Dataset entries
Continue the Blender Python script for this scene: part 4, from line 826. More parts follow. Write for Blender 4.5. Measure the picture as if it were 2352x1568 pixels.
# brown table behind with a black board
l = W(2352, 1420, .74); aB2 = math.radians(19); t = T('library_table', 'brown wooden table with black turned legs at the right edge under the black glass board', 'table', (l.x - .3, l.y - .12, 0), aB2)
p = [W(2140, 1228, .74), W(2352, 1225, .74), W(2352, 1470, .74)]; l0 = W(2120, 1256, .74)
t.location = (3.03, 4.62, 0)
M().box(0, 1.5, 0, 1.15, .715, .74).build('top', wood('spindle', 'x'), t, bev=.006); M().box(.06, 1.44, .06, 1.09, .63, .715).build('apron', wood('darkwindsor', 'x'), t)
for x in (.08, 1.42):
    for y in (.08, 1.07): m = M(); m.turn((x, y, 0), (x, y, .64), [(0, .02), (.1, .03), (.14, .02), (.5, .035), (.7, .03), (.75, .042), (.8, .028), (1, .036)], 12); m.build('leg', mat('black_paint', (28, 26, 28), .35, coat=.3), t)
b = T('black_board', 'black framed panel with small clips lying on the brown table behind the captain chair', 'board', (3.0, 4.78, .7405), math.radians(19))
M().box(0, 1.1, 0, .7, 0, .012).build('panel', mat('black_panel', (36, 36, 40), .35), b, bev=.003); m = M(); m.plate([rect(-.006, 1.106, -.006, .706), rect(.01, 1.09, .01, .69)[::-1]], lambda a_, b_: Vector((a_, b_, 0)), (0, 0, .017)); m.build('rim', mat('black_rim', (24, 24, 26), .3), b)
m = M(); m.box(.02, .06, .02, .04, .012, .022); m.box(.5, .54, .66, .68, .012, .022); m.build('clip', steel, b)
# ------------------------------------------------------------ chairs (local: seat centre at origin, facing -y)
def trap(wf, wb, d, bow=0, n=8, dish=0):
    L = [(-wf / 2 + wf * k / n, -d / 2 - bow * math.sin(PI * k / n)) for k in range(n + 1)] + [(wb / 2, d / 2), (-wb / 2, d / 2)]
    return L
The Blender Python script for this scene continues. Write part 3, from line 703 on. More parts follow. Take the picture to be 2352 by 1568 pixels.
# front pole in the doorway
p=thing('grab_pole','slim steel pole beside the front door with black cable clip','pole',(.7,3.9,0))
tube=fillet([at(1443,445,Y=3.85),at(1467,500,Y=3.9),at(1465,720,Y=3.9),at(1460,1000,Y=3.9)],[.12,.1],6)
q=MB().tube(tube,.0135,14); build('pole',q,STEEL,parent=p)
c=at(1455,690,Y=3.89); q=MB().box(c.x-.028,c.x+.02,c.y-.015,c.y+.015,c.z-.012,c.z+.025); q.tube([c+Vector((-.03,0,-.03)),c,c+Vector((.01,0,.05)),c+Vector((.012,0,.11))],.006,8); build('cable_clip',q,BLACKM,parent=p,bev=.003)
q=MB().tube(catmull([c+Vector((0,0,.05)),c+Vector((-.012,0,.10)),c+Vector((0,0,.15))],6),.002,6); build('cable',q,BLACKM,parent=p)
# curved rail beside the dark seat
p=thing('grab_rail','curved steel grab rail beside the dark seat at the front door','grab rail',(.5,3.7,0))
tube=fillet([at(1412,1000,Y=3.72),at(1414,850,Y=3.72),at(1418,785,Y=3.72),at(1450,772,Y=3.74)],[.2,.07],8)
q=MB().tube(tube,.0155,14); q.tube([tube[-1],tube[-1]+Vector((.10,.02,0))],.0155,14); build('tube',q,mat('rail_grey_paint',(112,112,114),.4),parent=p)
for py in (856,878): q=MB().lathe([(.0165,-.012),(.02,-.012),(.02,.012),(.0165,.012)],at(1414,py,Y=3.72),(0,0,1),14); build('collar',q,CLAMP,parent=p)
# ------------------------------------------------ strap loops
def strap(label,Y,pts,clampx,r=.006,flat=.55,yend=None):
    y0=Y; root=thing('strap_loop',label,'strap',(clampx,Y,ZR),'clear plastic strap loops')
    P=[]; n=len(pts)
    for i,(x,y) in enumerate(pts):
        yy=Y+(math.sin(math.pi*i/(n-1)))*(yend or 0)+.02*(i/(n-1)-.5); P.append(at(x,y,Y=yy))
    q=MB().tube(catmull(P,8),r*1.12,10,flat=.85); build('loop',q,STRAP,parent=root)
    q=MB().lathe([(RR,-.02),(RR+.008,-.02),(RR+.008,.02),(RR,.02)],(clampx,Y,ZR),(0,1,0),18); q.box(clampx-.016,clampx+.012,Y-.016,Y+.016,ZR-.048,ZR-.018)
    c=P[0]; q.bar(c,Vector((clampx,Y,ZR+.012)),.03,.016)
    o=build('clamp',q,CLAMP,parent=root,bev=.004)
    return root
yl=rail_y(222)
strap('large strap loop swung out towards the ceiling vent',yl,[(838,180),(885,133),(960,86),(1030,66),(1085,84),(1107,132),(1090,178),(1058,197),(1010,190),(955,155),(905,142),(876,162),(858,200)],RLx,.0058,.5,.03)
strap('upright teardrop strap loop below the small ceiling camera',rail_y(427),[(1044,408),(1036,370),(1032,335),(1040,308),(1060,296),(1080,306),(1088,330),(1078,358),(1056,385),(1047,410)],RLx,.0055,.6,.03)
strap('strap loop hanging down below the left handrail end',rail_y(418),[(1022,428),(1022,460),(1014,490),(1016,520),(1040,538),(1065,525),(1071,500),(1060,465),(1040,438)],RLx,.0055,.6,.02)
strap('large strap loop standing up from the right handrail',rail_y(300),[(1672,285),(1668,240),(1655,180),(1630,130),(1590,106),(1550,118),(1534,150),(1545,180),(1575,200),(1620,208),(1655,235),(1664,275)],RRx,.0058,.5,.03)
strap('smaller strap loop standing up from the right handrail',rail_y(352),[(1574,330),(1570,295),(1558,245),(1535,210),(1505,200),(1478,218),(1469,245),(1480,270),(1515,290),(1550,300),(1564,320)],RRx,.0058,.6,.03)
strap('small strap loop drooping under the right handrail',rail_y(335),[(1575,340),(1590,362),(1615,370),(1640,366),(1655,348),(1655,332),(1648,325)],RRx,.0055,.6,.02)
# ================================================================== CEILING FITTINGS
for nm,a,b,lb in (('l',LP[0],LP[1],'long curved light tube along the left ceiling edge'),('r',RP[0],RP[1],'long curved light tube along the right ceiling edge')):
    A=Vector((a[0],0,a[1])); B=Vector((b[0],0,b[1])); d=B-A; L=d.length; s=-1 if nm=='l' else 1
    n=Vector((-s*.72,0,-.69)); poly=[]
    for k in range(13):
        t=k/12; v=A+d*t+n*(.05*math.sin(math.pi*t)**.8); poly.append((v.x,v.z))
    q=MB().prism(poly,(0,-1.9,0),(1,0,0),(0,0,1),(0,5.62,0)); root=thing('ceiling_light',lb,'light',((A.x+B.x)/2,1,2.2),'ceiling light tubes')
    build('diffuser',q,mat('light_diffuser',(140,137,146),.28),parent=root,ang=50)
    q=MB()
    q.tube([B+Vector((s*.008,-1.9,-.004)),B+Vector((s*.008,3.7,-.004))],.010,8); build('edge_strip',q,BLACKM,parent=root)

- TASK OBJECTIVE
Your task is to return the full listing exactly as it was given.

- RESULT FOR THIS TASK
Continue the Blender Python script for this scene: part 4, from line 826. More parts follow. Write for Blender 4.5. Measure the picture as if it were 2352x1568 pixels.
# brown table behind with a black board
l = W(2352, 1420, .74); aB2 = math.radians(19); t = T('library_table', 'brown wooden table with black turned legs at the right edge under the black glass board', 'table', (l.x - .3, l.y - .12, 0), aB2)
p = [W(2140, 1228, .74), W(2352, 1225, .74), W(2352, 1470, .74)]; l0 = W(2120, 1256, .74)
t.location = (3.03, 4.62, 0)
M().box(0, 1.5, 0, 1.15, .715, .74).build('top', wood('spindle', 'x'), t, bev=.006); M().box(.06, 1.44, .06, 1.09, .63, .715).build('apron', wood('darkwindsor', 'x'), t)
for x in (.08, 1.42):
    for y in (.08, 1.07): m = M(); m.turn((x, y, 0), (x, y, .64), [(0, .02), (.1, .03), (.14, .02), (.5, .035), (.7, .03), (.75, .042), (.8, .028), (1, .036)], 12); m.build('leg', mat('black_paint', (28, 26, 28), .35, coat=.3), t)
b = T('black_board', 'black framed panel with small clips lying on the brown table behind the captain chair', 'board', (3.0, 4.78, .7405), math.radians(19))
M().box(0, 1.1, 0, .7, 0, .012).build('panel', mat('black_panel', (36, 36, 40), .35), b, bev=.003); m = M(); m.plate([rect(-.006, 1.106, -.006, .706), rect(.01, 1.09, .01, .69)[::-1]], lambda a_, b_: Vector((a_, b_, 0)), (0, 0, .017)); m.build('rim', mat('black_rim', (24, 24, 26), .3), b)
m = M(); m.box(.02, .06, .02, .04, .012, .022); m.box(.5, .54, .66, .68, .012, .022); m.build('clip', steel, b)
# ------------------------------------------------------------ chairs (local: seat centre at origin, facing -y)
def trap(wf, wb, d, bow=0, n=8, dish=0):
    L = [(-wf / 2 + wf * k / n, -d / 2 - bow * math.sin(PI * k / n)) for k in range(n + 1)] + [(wb / 2, d / 2), (-wb / 2, d / 2)]
    return L
The Blender Python script for this scene continues. Write part 3, from line 703 on. More parts follow. Take the picture to be 2352 by 1568 pixels.
# front pole in the doorway
p=thing('grab_pole','slim steel pole beside the front door with black cable clip','pole',(.7,3.9,0))
tube=fillet([at(1443,445,Y=3.85),at(1467,500,Y=3.9),at(1465,720,Y=3.9),at(1460,1000,Y=3.9)],[.12,.1],6)
q=MB().tube(tube,.0135,14); build('pole',q,STEEL,parent=p)
c=at(1455,690,Y=3.89); q=MB().box(c.x-.028,c.x+.02,c.y-.015,c.y+.015,c.z-.012,c.z+.025); q.tube([c+Vector((-.03,0,-.03)),c,c+Vector((.01,0,.05)),c+Vector((.012,0,.11))],.006,8); build('cable_clip',q,BLACKM,parent=p,bev=.003)
q=MB().tube(catmull([c+Vector((0,0,.05)),c+Vector((-.012,0,.10)),c+Vector((0,0,.15))],6),.002,6); build('cable',q,BLACKM,parent=p)
# curved rail beside the dark seat
p=thing('grab_rail','curved steel grab rail beside the dark seat at the front door','grab rail',(.5,3.7,0))
tube=fillet([at(1412,1000,Y=3.72),at(1414,850,Y=3.72),at(1418,785,Y=3.72),at(1450,772,Y=3.74)],[.2,.07],8)
q=MB().tube(tube,.0155,14); q.tube([tube[-1],tube[-1]+Vector((.10,.02,0))],.0155,14); build('tube',q,mat('rail_grey_paint',(112,112,114),.4),parent=p)
for py in (856,878): q=MB().lathe([(.0165,-.012),(.02,-.012),(.02,.012),(.0165,.012)],at(1414,py,Y=3.72),(0,0,1),14); build('collar',q,CLAMP,parent=p)
# ------------------------------------------------ strap loops
def strap(label,Y,pts,clampx,r=.006,flat=.55,yend=None):
    y0=Y; root=thing('strap_loop',label,'strap',(clampx,Y,ZR),'clear plastic strap loops')
    P=[]; n=len(pts)
    for i,(x,y) in enumerate(pts):
        yy=Y+(math.sin(math.pi*i/(n-1)))*(yend or 0)+.02*(i/(n-1)-.5); P.append(at(x,y,Y=yy))
    q=MB().tube(catmull(P,8),r*1.12,10,flat=.85); build('loop',q,STRAP,parent=root)
    q=MB().lathe([(RR,-.02),(RR+.008,-.02),(RR+.008,.02),(RR,.02)],(clampx,Y,ZR),(0,1,0),18); q.box(clampx-.016,clampx+.012,Y-.016,Y+.016,ZR-.048,ZR-.018)
    c=P[0]; q.bar(c,Vector((clampx,Y,ZR+.012)),.03,.016)
    o=build('clamp',q,CLAMP,parent=root,bev=.004)
    return root
yl=rail_y(222)
strap('large strap loop swung out towards the ceiling vent',yl,[(838,180),(885,133),(960,86),(1030,66),(1085,84),(1107,132),(1090,178),(1058,197),(1010,190),(955,155),(905,142),(876,162),(858,200)],RLx,.0058,.5,.03)
strap('upright teardrop strap loop below the small ceiling camera',rail_y(427),[(1044,408),(1036,370),(1032,335),(1040,308),(1060,296),(1080,306),(1088,330),(1078,358),(1056,385),(1047,410)],RLx,.0055,.6,.03)
strap('strap loop hanging down below the left handrail end',rail_y(418),[(1022,428),(1022,460),(1014,490),(1016,520),(1040,538),(1065,525),(1071,500),(1060,465),(1040,438)],RLx,.0055,.6,.02)
strap('large strap loop standing up from the right handrail',rail_y(300),[(1672,285),(1668,240),(1655,180),(1630,130),(1590,106),(1550,118),(1534,150),(1545,180),(1575,200),(1620,208),(1655,235),(1664,275)],RRx,.0058,.5,.03)
strap('smaller strap loop standing up from the right handrail',rail_y(352),[(1574,330),(1570,295),(1558,245),(1535,210),(1505,200),(1478,218),(1469,245),(1480,270),(1515,290),(1550,300),(1564,320)],RRx,.0058,.6,.03)
strap('small strap loop drooping under the right handrail',rail_y(335),[(1575,340),(1590,362),(1615,370),(1640,366),(1655,348),(1655,332),(1648,325)],RRx,.0055,.6,.02)
# ================================================================== CEILING FITTINGS
for nm,a,b,lb in (('l',LP[0],LP[1],'long curved light tube along the left ceiling edge'),('r',RP[0],RP[1],'long curved light tube along the right ceiling edge')):
    A=Vector((a[0],0,a[1])); B=Vector((b[0],0,b[1])); d=B-A; L=d.length; s=-1 if nm=='l' else 1
    n=Vector((-s*.72,0,-.69)); poly=[]
    for k in range(13):
        t=k/12; v=A+d*t+n*(.05*math.sin(math.pi*t)**.8); poly.append((v.x,v.z))
    q=MB().prism(poly,(0,-1.9,0),(1,0,0),(0,0,1),(0,5.62,0)); root=thing('ceiling_light',lb,'light',((A.x+B.x)/2,1,2.2),'ceiling light tubes')
    build('diffuser',q,mat('light_diffuser',(140,137,146),.28),parent=root,ang=50)
    q=MB()
    q.tube([B+Vector((s*.008,-1.9,-.004)),B+Vector((s*.008,3.7,-.004))],.010,8); build('edge_strip',q,BLACKM,parent=root)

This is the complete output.